Deb Nance at Readerbuzz said...

No snow in southeast Texas either. Glad you read the wonderful Electric Sheep book.

http://readerbuzz.blogspot.com/2016/01/childrens-multicultural-book-day.html

Iliana said...

I read The Unit a couple of years ago and absolutely loved it. You are right there is something of The Handmaid's Tale to it. Will have to put this book on my radar for when I'm in the mood for some dystopian fiction.

Suzanne Yester said...

I loved The Unit! In fact the book was passed around our book club and work place. It was the only book that the whole book club read and discussed that wasn't a choice for a book club read. The Electric Sheep book sounds interesting. As I enjoy Dystopian fiction I may have to give that one a try!

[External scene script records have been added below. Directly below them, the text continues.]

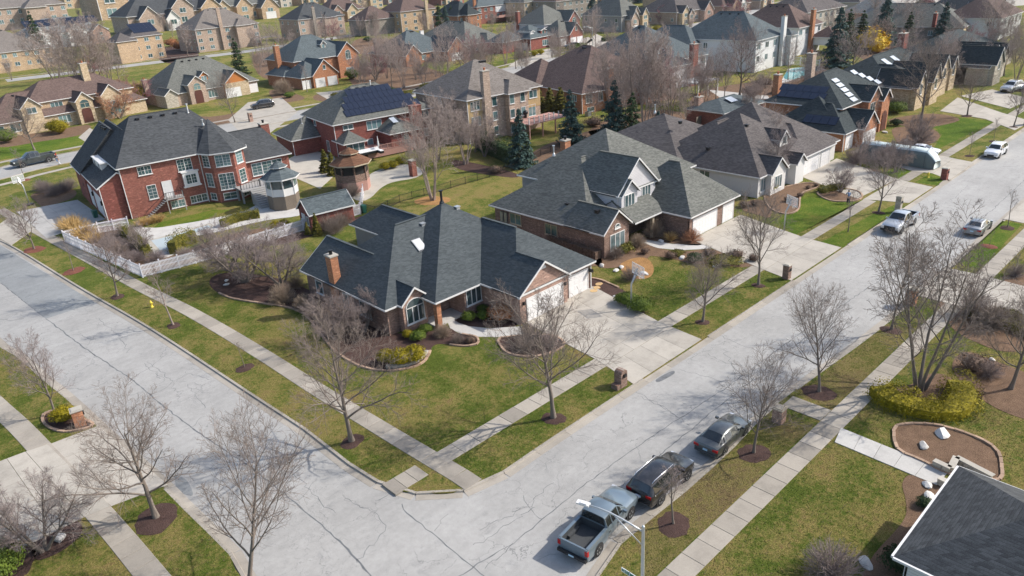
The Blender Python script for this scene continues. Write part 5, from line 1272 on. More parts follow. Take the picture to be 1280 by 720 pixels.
# ---- second house
H = House('brick_house', 'brown brick house with grey roofs and two white upper gables, second from the corner', 58.2, 44, wall='br_brown', roof='sh_grey')
H.wing(58.2, 50.2, 80.5, 66.5, 2.9, .66, 'x', 'hh', walls=False); H.wallbox(58.70, 51, 80, 66, 0, 3.1)
H.wing(63.1, 50.4, 79.0, 66.3, 5.62, .66, 'x', 'hh', wm='sd_grey', z0=2.5)
H.wing(58.2, 48.2, 63.6, 55, 2.892, .6, 'y', 'gg', rakes=(1, 0)) if 0 else H.wing(58.2, 48.2, 63.4, 54, 2.892, .84, 'y', 'gg', rakes=(1, 0))
H.wing(71.6, 60, 76, 77.0, 2.9, .8, 'y', 'gh') if 0 else None
H.wing(63.1, 50.2, 70.9, 59.8, 5.6, .93, 'y', 'gh', z0=2.6, wm='sd_lav', ov=.35, rakes=(1, 0))
H.wing(65.0, 50.2, 68.4, 56, 5.5, .95, 'y', 'gg', z0=2.6, wm='sd_lav', ov=.3) if 0 else H.gable(65.0, 1.75, 49.7, 52, 5.57, .93, wm='sd_lav', z0=2.6)
H.wing(63.3, 47.9, 69.2, 54.5, 2.88, .6, 'x', 'gg', walls=False, rakes=(0, 0))
H.wing(68.4, 44.0, 78.9, 56, 2.9, .85, 'y', 'hh'); H.wing(77.0, 47.0, 80.6, 56, 2.88, .8, 'y', 'hh')
H.win('-y', 48.49, 60.9, 1.45, 2.4, 1.7, 3, 1, '', 'white'); H.win('-y', 48.49, 60.9, 3.0, .8, .1, 1, 1, '', 'white', True)
H.win('-y', 49.99, 65.0, 4.75, 1.7, 1.35, 3); H.win('-y', 50.49, 68.8, 4.9, 1.5, 1.35, 3)
for y, z in ((62.3, 1.75), (56.4, 1.65)): H.win('-x', 58.64, y, z, 1.8, 1.2, 2, 1, '', 'tan_trim', gl='glass_t')
for y in (64.6, 63.9): b = MB(); b.box(58.45, y-.22, 1.0, 58.69, y+.22, 2.3); b.build('utility_box', 'metal', H.root, (58.2, 44, 0))
H.gdoor('-y', 44.44, 72.0, 4.9, 2.2); H.gdoor('-y', 47.44, 78.8, 2.6, 2.2); H.gdoor('-y', 44.44, 77.0, 2.3, 2.2) 
H.wallbox(66.9, 48.15, 67.25, 48.5, 0, 2.8, 'tan_trim'); H.wallbox(63.7, 52.1, 68.8, 52.2, 0, 2.9, 'dark'); H.door('-y', 52.05, 66.2, 0, 1.3, 2.3, 'wooddoor')
H.spout(58.72, 49.0, 2.8); H.spout(68.9, 44.6, 2.8)
H.vents([(60.6, 55.5, 4.4), (60.0, 50.6, 4.7)]); H.pipe(66.0, 62.5, 8.2, .9); H.chimney(73.3, 67.2, 1.1, .9, 0, 8.0, 'br_orange', flue='black')
H.done()
# ---- third house, pale brick
H = House('pale_brick_house', 'long pale painted-brick house with charcoal roofs and a white dormer, third from the corner', 86.4, 45.6, wall='stucco', roof='sh_char')
H.wing(86.4, 45.6, 103.5, 62.2, 2.9, .70, 'y', 'hh'); H.wing(84.9, 56.6, 104, 76, 2.9, .5, 'y', 'hh'); H.wing(87.2, 50, 104, 64, 2.88, .66, 'x', 'hh')
H.wing(93, 46.0, 110.6, 66, 2.92, .62, 'x', 'hh'); H.wing(98.6, 45.55, 108.4, 58, 2.94, .66, 'y', 'hh')
H.gable(96.0, 1.5, 44.6, 51, 2.95, .85, wm='white'); H.gable(90.6, 2.2, 44.9, 52, 2.93, .85, wm='stucco')
H.gable(96.9, 1.3, 47.8, 53.5, 5.6, .95, wm='white', z0=4.2, ov=.2); H.win('-y', 47.99, 96.9, 5.4, .9, 1.0, 1)
H.win('-x', 85.34, 58.9, 2.1, 1.5, 1.0, 2, gl='glass_t'); H.win('-x', 86.84, 54.0, 1.95, 1.5, 1.0, 2, gl='glass_t'); H.win('-y', 45.19, 90.6, 1.5, 1.7, 1.6, 3); H.win('-y', 46.03, 88.2, 1.5, 1.2, 1.6, 2)
H.gdoor('-y', 45.98, 101.5, 4.6, 2.2); H.gdoor('-y', 45.98, 105.9, 2.5, 2.2); 
H.spout(86.8, 46.0, 2.8); H.vents([(89, 55, 5.0), (92.5, 62, 7.2), (93.6, 52, 7.6), (90.4, 68, 5.4)]); H.pipe(96, 69, 7.5, .9)
b = MB(); 
H.done()
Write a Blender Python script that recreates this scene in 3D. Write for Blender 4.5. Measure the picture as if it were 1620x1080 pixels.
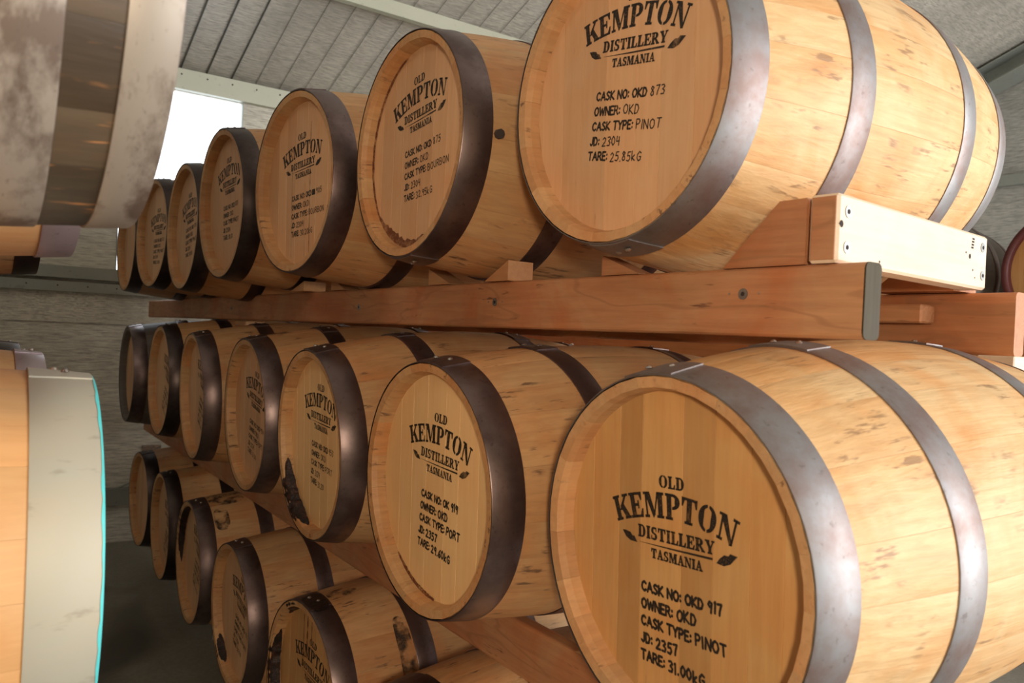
import bpy, math, random
from mathutils import Vector, Matrix
random.seed(7)
PI = math.pi
for o in list(bpy.data.objects): bpy.data.objects.remove(o)
S = bpy.context.scene
COL = S.collection

# ------------------------------------------------------------------ camera
cf, cr, cu = Vector((0.57034, 0.82138, -0.0062)), Vector((0.82068, -0.56951, 0.04632)), Vector((-0.03451, 0.03151, 0.99891))
cam = bpy.data.cameras.new('camera'); co = bpy.data.objects.new('camera', cam); COL.objects.link(co)
co.matrix_world = Matrix(((cr.x, cu.x, -cf.x, 0), (cr.y, cu.y, -cf.y, 0), (cr.z, cu.z, -cf.z, 0), (0, 0, 0, 1)))
cam.sensor_width = 36; cam.lens = 1251.8 / 1620 * 36
cam.dof.use_dof = True; cam.dof.focus_distance = 1.75; cam.dof.aperture_fstop = 7.0
cam.clip_start = 0.02
S.camera = co
S.view_settings.view_transform = 'Standard'; S.view_settings.look = 'None'
S.view_settings.gamma = 1; S.view_settings.use_curve_mapping = False
S.view_settings.exposure = 0.22

# ------------------------------------------------------------------ daylight
W = bpy.data.worlds.new('world'); S.world = W; W.use_nodes = True
bg = W.node_tree.nodes['Background']; bg.inputs[0].default_value = (0.93, 0.97, 1.0, 1); bg.inputs[1].default_value = 3.2

def area(name, loc, rot, sx, sy, power, col, portal=False):
    l = bpy.data.lights.new(name, 'AREA'); l.shape = 'RECTANGLE'; l.size = sx; l.size_y = sy
    l.energy = power; l.color = col
    if portal: l.cycles.is_portal = True
    o = bpy.data.objects.new(name, l); COL.objects.link(o); o.location = loc; o.rotation_euler = rot
    return o
# open roller door in the wall behind and to the right of the camera, and the window in the far wall
DX0, DX1, DZ1 = 1.6, 6.2, 2.3
area('door_portal', ((DX0 + DX1) / 2, -2.98, 0.43), (PI / 2, 0, 0), DX1 - DX0, DZ1 + 1.44, 1, (1, 1, 1), True)
area('window_portal', (1.16, 5.58, 0.915), (-PI / 2, 0, 0), .76, 1.21, 1, (1, 1, 1), True)
area('door_daylight', (4.5, -3.05, 0.15), (PI / 2, 0, 0), 3.4, 2.6, 250, (1, .97, .93))
# warm flash-like light by the camera, and an unseen warm fill added higher up
def lamp(name, loc, power, col, r):
    l = bpy.data.lights.new(name, 'POINT'); l.energy = power; l.color = col; l.shadow_soft_size = r
    o = bpy.data.objects.new(name, l); COL.objects.link(o); o.location = loc
    return o
lamp('flash_light', (-0.28, -0.50, 0.12), 60, (1, .83, .62), .07)
lamp('warm_fill', (-1.2, 1.2, 1.9), 15, (1, .86, .72), .25)

# ------------------------------------------------------------------ materials
def mat(name):
    m = bpy.data.materials.new(name); m.use_nodes = True
    nt = m.node_tree; return m, nt, nt.nodes, nt.links, nt.nodes['Principled BSDF']
def N(ns, t, **k):
    n = ns.new(t)
    for a, b in k.items(): setattr(n, a, b)
    return n
def coords(ns, ls, scale, rnd=True):
    tc = N(ns, 'ShaderNodeTexCoord'); mp = N(ns, 'ShaderNodeMapping'); mp.inputs['Scale'].default_value = scale
    ls.new(tc.outputs['Object'], mp.inputs['Vector'])
    if rnd:
        oi = N(ns, 'ShaderNodeObjectInfo'); mu = N(ns, 'ShaderNodeMath', operation='MULTIPLY'); mu.inputs[1].default_value = 37
        ls.new(oi.outputs['Random'], mu.inputs[0]); cb = N(ns, 'ShaderNodeCombineXYZ')
        for i in range(3): ls.new(mu.outputs[0], cb.inputs[i])
        ls.new(cb.outputs[0], mp.inputs['Location'])
    return mp.outputs[0]
def noise(ns, ls, vec, scale, detail=4, rough=.6, dist=0):
    n = N(ns, 'ShaderNodeTexNoise'); n.inputs['Scale'].default_value = scale; n.inputs['Detail'].default_value = detail
    n.inputs['Roughness'].default_value = rough; n.inputs['Distortion'].default_value = dist
    ls.new(vec, n.inputs['Vector']); return n.outputs['Fac']
def ramp(ns, ls, fac, stops):
    r = N(ns, 'ShaderNodeValToRGB'); e = r.color_ramp.elements
    while len(e) < len(stops): e.new(.5)
    for el, (p, c) in zip(e, stops):
        el.position = p; el.color = (c[0], c[1], c[2], 1) if isinstance(c, tuple) else (c, c, c, 1)
    ls.new(fac, r.inputs[0]); return r.outputs[0]
def mix(ns, ls, fac, a, b, mode='MIX'):
    n = N(ns, 'ShaderNodeMix', data_type='RGBA', blend_type=mode)
    for s, v in ((0, fac), (6, a), (7, b)):
        if isinstance(v, (float, int)): n.inputs[s].default_value = v
        elif isinstance(v, tuple): n.inputs[s].default_value = (v[0], v[1], v[2], 1)
        else: ls.new(v, n.inputs[s])
    return n.outputs[2]
def bump(ns, ls, h, strength, dist, b):
    n = N(ns, 'ShaderNodeBump'); n.inputs['Strength'].default_value = strength; n.inputs['Distance'].default_value = dist
    ls.new(h, n.inputs['Height']); ls.new(n.outputs[0], b.inputs['Normal'])

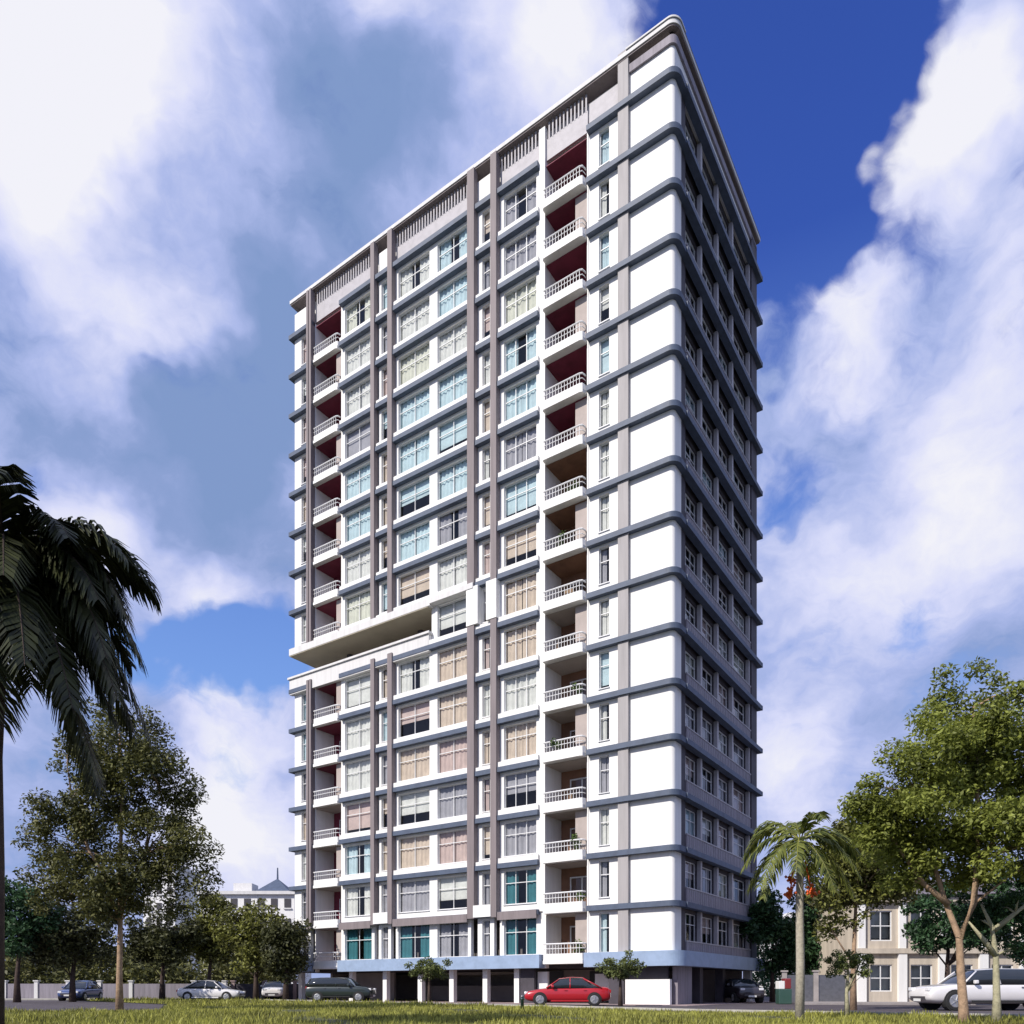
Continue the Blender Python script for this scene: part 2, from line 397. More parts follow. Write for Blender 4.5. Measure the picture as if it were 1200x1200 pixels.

http://chickwithbooks.blogspot.com/2016/01/the-weather-outside-is-frightful-so.html

bibliophiliac said...

@DebNance-I'm glad too!

bibliophiliac said...

@Iliana-I'm glad you read and loved The Unit. So far I really like it. It has an oddly cool, calm tone that I like.

bibliophiliac said...

@Suzanne-Wow! How did I go so long without reading The Unit? Our school librarian told me about it!

Terra said...

I think I would like the Androids book and The Unit. I have read several post Apocalyptic novels recently and liked them: Dog Stars and Station Eleven.

bibliophiliac said...

@Terra-I loved Station Eleven! Dog Stars is on my shelf, I just haven't gotten to it yet. Another one that I read recently was California by Edan Lepucki.